June 9 – The start of the eagerly awaited criminal trial of former FIFA president Sepp Blatter and ex-UEFA boss Michel Platini was pushed back 24 hours on Wednesday after Blatter told the court he was too ill to testify because of chest pains.

After an investigation lasting seven years, Blatter and Platini, once the two most powerful officials in world football, face fraud, embezzlement and other corruption charges.

If found guilty after an 11-day hearing in Bellinzona, Switzerland, both former powerbrokers could face a jail sentence and/or a suspended sentence and hefty fine.

At the heart of the case brought by the Swiss judicial authorities and which opened in 2015 is the “disloyal payment” to Platini authorised by Blatter in 2011 which ended up bringing the careers of both men crashing down.

Blatter and Platini were banned by FIFA’s ethics committee because of the payment, removing Blatter, now 86, as FIFA president after 17 years at the helm and ending Platini’s chances of succeeding his former mentor having previously held the same position at UEFA.

Just as he was about to take the stand Wednesday, Blatter, looking frail after arriving holding the arm of his daughter Corinne, said he was unable to address the court.

“I’m not well. I have these problems that come and go,” Blatter, now 86, said in a voice barely louder than a whisper. “I can’t breathe well. I don’t feel capable at the moment of responding to an interrogation.”

Before the hearing, he told reporters: “I know I have not done anything against the law. My life was football, for 45 years with FIFA.”

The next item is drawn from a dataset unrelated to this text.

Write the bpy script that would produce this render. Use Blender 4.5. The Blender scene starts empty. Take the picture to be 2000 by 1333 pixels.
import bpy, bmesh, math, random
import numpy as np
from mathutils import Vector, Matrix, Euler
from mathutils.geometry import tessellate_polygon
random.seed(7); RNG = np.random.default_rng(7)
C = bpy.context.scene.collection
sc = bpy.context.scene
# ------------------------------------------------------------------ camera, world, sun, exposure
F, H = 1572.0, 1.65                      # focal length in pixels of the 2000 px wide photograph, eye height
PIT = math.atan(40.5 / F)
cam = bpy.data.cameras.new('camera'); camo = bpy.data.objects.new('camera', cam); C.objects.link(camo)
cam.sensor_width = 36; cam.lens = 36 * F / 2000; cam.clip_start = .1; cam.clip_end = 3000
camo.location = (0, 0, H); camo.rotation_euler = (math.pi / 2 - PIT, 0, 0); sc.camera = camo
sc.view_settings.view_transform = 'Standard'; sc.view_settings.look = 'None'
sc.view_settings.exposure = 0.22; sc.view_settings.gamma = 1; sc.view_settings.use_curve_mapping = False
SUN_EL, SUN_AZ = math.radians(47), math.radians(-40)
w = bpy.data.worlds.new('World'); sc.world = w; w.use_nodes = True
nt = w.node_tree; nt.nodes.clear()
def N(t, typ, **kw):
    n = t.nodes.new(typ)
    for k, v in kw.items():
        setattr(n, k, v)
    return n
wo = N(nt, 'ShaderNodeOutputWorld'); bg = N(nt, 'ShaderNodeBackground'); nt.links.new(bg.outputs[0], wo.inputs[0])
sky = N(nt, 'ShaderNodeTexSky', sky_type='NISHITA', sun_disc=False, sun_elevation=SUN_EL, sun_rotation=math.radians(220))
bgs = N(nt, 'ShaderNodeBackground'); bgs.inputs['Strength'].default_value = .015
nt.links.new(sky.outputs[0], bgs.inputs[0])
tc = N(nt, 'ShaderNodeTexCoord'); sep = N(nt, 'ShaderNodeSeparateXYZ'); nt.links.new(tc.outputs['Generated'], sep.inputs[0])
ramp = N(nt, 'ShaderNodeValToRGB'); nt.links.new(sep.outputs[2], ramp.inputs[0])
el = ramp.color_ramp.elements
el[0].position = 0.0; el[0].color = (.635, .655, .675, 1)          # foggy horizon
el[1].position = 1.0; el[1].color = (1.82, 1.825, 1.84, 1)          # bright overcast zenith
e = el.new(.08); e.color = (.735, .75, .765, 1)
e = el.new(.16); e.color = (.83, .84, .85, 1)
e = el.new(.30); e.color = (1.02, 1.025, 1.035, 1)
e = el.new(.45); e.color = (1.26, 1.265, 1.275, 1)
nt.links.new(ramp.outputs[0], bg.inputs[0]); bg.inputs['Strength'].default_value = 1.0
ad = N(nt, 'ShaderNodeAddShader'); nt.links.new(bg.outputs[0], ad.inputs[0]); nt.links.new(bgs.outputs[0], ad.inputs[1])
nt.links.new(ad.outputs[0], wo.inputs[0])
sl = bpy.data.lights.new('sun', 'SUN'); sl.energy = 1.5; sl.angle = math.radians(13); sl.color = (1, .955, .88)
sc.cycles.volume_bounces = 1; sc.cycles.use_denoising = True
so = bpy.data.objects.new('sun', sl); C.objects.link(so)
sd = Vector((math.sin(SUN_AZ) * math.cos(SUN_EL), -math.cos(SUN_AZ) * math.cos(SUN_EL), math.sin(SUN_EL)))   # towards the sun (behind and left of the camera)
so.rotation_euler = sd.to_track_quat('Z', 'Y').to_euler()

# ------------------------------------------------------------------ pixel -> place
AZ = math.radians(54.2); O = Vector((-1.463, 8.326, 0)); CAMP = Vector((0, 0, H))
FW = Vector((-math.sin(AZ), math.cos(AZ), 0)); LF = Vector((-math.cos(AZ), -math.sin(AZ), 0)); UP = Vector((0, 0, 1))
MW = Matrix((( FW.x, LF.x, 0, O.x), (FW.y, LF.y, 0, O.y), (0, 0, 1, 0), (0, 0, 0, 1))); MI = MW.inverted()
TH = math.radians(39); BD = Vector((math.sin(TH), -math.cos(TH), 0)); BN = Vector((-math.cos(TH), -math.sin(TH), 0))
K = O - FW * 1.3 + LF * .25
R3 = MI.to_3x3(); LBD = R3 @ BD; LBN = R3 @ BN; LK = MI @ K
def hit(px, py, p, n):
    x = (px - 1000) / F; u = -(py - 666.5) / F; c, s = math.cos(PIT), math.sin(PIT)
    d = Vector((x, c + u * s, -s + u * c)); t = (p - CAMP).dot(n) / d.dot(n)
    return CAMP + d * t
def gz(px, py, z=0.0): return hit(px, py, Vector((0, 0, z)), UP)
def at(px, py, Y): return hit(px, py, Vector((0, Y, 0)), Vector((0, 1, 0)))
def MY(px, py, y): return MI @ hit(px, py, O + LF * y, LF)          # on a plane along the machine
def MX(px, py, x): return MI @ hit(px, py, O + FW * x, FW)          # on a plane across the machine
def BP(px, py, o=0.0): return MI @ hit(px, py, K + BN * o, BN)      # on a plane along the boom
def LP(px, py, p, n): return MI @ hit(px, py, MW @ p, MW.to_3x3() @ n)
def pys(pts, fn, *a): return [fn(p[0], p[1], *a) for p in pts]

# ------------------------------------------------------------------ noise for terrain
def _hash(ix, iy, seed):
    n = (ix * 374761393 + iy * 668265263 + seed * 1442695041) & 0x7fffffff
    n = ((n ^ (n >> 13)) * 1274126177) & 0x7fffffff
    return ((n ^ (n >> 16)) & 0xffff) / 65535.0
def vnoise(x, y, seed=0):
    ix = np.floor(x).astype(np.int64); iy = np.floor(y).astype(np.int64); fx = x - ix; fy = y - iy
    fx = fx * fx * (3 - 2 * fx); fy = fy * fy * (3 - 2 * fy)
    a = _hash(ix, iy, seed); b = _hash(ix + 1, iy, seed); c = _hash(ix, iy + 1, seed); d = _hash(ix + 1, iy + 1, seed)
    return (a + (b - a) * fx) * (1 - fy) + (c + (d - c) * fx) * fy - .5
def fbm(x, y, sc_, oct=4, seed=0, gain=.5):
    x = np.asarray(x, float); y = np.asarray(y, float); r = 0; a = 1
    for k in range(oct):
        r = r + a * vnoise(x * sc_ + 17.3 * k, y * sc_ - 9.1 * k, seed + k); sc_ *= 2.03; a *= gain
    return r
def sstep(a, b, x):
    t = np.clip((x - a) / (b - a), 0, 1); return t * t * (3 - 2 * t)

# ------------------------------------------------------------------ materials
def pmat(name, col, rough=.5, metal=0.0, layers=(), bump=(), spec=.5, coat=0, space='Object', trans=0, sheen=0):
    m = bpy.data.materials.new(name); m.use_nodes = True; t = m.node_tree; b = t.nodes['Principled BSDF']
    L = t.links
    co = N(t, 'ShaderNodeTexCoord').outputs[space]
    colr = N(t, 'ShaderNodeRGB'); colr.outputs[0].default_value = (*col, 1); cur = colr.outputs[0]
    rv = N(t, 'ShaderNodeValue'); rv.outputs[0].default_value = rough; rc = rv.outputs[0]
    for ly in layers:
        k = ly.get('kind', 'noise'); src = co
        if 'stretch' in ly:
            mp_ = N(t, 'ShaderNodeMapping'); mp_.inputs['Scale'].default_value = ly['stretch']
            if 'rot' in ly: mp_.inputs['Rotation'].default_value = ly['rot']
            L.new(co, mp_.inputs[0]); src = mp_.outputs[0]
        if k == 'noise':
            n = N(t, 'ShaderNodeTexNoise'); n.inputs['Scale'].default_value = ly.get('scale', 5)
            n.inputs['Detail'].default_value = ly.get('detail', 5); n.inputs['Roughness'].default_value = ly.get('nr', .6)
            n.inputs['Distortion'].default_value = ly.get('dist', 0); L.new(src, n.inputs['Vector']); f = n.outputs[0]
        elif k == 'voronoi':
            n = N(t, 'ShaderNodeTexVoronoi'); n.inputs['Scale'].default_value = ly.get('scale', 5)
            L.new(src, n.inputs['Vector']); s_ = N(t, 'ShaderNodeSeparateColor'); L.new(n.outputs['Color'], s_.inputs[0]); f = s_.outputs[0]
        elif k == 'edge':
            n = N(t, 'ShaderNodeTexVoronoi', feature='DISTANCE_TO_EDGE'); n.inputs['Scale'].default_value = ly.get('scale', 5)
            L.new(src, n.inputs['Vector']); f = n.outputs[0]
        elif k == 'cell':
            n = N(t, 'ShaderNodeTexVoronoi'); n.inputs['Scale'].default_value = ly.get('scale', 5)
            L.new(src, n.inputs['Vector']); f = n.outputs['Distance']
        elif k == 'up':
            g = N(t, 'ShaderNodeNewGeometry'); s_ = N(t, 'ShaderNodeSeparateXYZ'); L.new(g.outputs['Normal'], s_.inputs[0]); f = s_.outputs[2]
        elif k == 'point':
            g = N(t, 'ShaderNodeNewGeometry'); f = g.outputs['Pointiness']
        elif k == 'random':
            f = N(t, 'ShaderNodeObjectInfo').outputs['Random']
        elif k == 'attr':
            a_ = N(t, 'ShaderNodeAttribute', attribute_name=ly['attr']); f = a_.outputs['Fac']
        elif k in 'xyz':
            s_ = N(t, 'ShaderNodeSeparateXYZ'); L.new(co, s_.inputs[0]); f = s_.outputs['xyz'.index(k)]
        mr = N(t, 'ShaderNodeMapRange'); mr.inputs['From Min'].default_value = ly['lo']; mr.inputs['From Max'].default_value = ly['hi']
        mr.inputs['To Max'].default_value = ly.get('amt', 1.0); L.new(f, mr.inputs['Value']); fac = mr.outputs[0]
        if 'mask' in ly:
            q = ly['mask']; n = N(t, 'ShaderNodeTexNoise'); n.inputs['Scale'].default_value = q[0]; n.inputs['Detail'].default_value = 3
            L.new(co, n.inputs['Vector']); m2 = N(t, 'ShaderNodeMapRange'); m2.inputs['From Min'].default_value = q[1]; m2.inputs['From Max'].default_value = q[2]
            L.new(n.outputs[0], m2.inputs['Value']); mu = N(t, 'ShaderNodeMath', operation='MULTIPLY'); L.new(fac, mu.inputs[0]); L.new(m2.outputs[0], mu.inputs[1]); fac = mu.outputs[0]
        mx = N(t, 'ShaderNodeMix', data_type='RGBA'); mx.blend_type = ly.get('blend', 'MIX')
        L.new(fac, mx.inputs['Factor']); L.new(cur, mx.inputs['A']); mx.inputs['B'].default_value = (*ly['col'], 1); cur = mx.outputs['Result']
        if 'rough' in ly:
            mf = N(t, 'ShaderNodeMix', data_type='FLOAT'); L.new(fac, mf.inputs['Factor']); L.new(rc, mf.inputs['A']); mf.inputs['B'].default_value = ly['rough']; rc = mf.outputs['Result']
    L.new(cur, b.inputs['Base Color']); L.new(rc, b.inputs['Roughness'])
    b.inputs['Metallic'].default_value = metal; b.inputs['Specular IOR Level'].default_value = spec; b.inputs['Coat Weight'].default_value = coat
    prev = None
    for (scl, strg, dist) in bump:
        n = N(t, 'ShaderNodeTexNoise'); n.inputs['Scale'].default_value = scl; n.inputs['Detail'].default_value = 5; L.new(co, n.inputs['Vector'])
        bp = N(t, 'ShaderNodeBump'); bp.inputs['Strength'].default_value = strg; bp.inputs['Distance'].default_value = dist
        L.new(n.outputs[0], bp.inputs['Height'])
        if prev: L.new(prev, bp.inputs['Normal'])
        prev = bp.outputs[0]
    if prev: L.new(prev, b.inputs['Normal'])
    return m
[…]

The three judges told Blatter the trial was running on a tight schedule but eventually allowed him to make his testimony today instead.

Platini, who is using an interpreter in court, joked beforehand that he would have to improve his German so he could follow the proceedings.

“I am convinced that justice will be fully and definitively done to me after so many years of wild accusations and slander,” the Frenchman said in statement before the hearing.

“We will prove in court that I acted with the utmost honesty, that the payment of the remaining salary was due to me by FIFA and is perfectly legal.”

But at the start of the hearing FIFA’s lawyer Catherine Hohl-Chirazi told the court: “It is obvious that FIFA has been damaged. Two million francs was stolen. The payment from Blatter to Platini was never approved by FIFA.”